India and China were the biggest beneficiaries of remittances last year, each receiving more than $60bn, followed by the Philippines ($24bn), Mexico ($24bn), and Nigeria ($21bn). Egypt, the sixth largest, has seen the value of remittances surge from less than $9bn in 2008 to nearly $18bn last year.

For some smaller economies, remittances can account for huge proportions of national income. Tajikistan and Liberia receive the equivalent of 47% and 31% of their respective GDPs from workers abroad.

For dozens of developing countries the money migrants sent home is worth more than the aid they receive. For some – including Bangladesh, Guatemala, Mexico and Senegal – remittances from workers abroad are larger than aid and foreign investment combined.

Globally, there are more than 214 million migrants; if they lived in one country, it would be the fifth most populous, trailing only China, India, America and Indonesia.

Migrants in the UK sent nearly $4bn in remittances to India in 2011, according to World Bank estimates, compared with the $450m in UK aid it received that year. Bangladesh received $740m in remittances from the UK in 2011; its aid amounted to $370m.

"People feel an obligation. I've never heard someone with an origin in another country not feel a sense of obligation, or a sense of connection, or wanting to make a contribution," said Britain's shadow minister for international development, Rushanara Ali.

Ali, who was born in Bangladesh, believes the UK government should look at how remittances could complement aid spending. "There will always be pressures on budgets," she said. "The time is ripe for coming up with new ideas on how diaspora communities can make a contribution."

The remittance phenomenon has been largely recession proof, although there was a dip in 2008/09. But the biggest complaint from migrants is the cut taken by banks and wire transfer firms. The G8 wants the global cost of sending money lowered to an average of 5% by 2014, giving billions more to migrants' families. At present, the average fee is about 9%, meaning an average of $18 for every $200 sent, but in some parts it tops 20%.

Civil society groups warn the rising interest in remittances and the impact they could have on global poverty should not gloss over the challenges migrants face nor the many reported cases of abuse and exploitation.

The flipside of parents working thousands of miles from home is children growing up as virtual orphans. Some villages in the Philippines, for example, are almost devoid of parents, with grandparents shouldering the childcare.

Meanwhile, the execution this month of Sri Lankan domestic worker Rizana Nafeek in Saudi Arabia highlighted the often brutal conditions faced by migrant workers there.

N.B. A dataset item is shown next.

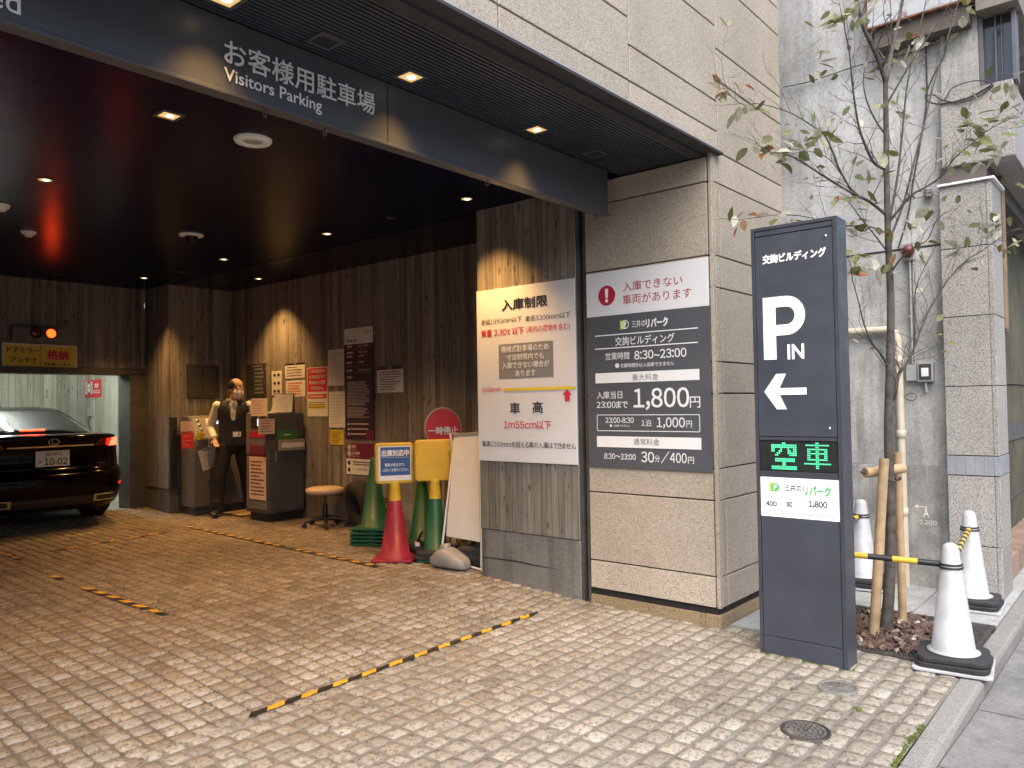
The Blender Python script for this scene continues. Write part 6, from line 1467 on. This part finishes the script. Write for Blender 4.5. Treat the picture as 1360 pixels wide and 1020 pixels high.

Saudi Arabia has one of the highest migrant populations in the world, with remittances sent from the kingdom topping $28bn in 2011 – the third largest amount across the globe.

"Attention to the rights of migrants is especially important at this time of global economic and financial distress," said the UN secretary general, Ban Ki-moon, last month.

"As budgets tighten, we are seeing austerity measures that discriminate against migrant workers, xenophobic rhetoric that encourages violence against irregular migrants, and proposed immigration laws that allow the police to profile migrants with impunity."

In September the UN will hold a high-level meeting alongside the general assembly to discuss migration and development, from increasing labour mobility and remittances to protecting human rights.

An international convention on migrant workers' rights does exist, but only a few dozen governments have ratified it – primarily developing countries where migrant workers come from. The US has not signed it, nor have EU or Gulf countries.